I Love You, Honeybear
by Father John Misty
Release date: 9th February 2015
Tracklist: I Love You, Honeybear / Chateaux Lobby #4 (in C for Two Virgins) / True Affection / The Night Josh Tillman Came To Our Apt. / When You're Smiling and Astride Me / Nothing Good Ever Happens At The Goddamn Thirsty Cow / Strange Encounter / The Ideal Husband / Bored in the USA / Holy Shit / I Went To The Store One Day //
This album was introduced to me last year,
so quite a while ago now and it's only in this past month that I've listened to
it once again.
There's a lot that's familiar when you
hear the album, little elements that are reminders of, Fleet Foxes, which is a given
considering he was in the band. These familiar little elements are the way he exploits
the vocal parts in the album. However, the majority of the album is his own, it sounds a lot clearer and a lot more structured and put together than the Fleet Foxes work does -
when comparing it to their most recent album, Helplessness
Blues. I Love You, Honeybear is full of brilliant
arrangements, both traditional, and electronic and minimal.
The opening and title track of the album, I Love You, Honeybear, gives you a feel of how well arranged and
orchestrated the album is going to be as it incorporates an array of
instruments - synths, percussion, brass, wind and strings. There’s a
combination of vocal focal points – Tillman’s voice and backing vocals – these
are brought together with reverb to create this more open and empty soundscape,
which contrasts the large arrangement in how that’s been recorded and edited as
the arrangement has less reverb, it’s clear, feels closer and less of an open
empty space.
The lyrics throughout the entirety of the
album are definitely something that cannot go unmentioned. Tillman being a folk-singer (-generally first-person songwriters
with traditional/natural sounding arrangements who tell stories through their
lyrics of their life, and sometimes about others) kind of gives some input as
to why his lyrics are the way they are even if they are given with a brutal
honesty. When listening to his lyrics you can hear what he means when he said
how he “just
wanted to write about love without bullshitting myself or anyone else”.
With lines like - “Oh, and love is just
an institution based on human fraility / What’s your paradise gotta do with
Adam and Eve?”, “Maybe love is just
an economy based on resource scarcity / but what I fail to see is what that’s
gotta do with you and me”, “Bored in
the USA / Oh, they gave me useless education / And a subprime loan / On a
craftsman home” – it’s pretty obvious he wasn’t trying to bullshit anyone.

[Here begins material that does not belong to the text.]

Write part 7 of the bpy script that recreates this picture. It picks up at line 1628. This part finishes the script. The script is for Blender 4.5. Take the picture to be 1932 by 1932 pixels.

Chateaux Lobby #4 is a brilliant track. It takes full
advantage of the orchestration provided – with the strings section producing
fluttery, fairy-tale glissandos, a canon of instruments doubling each other
(brass > wind > strings) – all of this fitting in with the intended “romance”:
“people are boring / but you’re something
else I can’t explain / you can take my last name”. These elements in the
strings sections are also evident in Strange Encounter along with the
added depth of legato strong lines. The orchestration of this album is
something to be proud of and shouldn’t be overlooked from his lyrics.
Some of the lyrics you don't know whether to take as a joke or seriously - the arrangments
are brilliantly well done - you take those seriously and then you hear what
he's singing about and it's kind of hillariously cynical. It's a brilliant album, and with the depth of the lyrics there's always something new to hear.